Artificial Intelligence to me is a very interesting topic. For the most part, it intrigues me because, based on my knowledge of programming, you cannot design a robot that responds "intelligently" to all situations, questions, conversations, etc. An intelligent response to me means taking in the various things around you, the things you're responding to, your past experiences, and most importantly, your intent, to come to a decision about how to act/respond. Humans don't always do this, and a lot of the time, they might do it without fully 'thinking' about it, for example, a human might not recall a certain past experience that relates to a current scenario right then.
My experience of programming isn't extensive, but I feel that programming a fully "intelligent" thinking machine would be far too much programming to be at all realistic, perhaps even impossible, I simply think that there are too many responses and too many inputs to have a machine respond "intelligently," or by human standards. It's interesting that the Turing test tests for all human behaviors, regardless of their intelligence. I like that the test is for machines imitating human behavior, but in many contexts, a machine's ability to reproduce human error seems useless for the purpose of why a machine might be created. The Turing test is interesting in this way, but in terms of its practical use, I think a different test for intelligence, with a narrower view of thinking and intelligence might be used.

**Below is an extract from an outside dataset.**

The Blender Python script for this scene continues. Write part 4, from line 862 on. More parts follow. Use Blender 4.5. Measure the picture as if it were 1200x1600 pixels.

Daniel, good to see you on the blog again! I'm not exactly sure what you mean when you say that the Turing test "tests for all human behaviors." To me, Turing does limit the test quite extensively by essentially discarding embodiment. And I think he'd agree that trying to program an intelligent computer equivalent to an adult human would be a futile enterprise, hence his suggestion that to create "learning machines" or child-computers that have the capacity to acquire knowledge, customs, etc.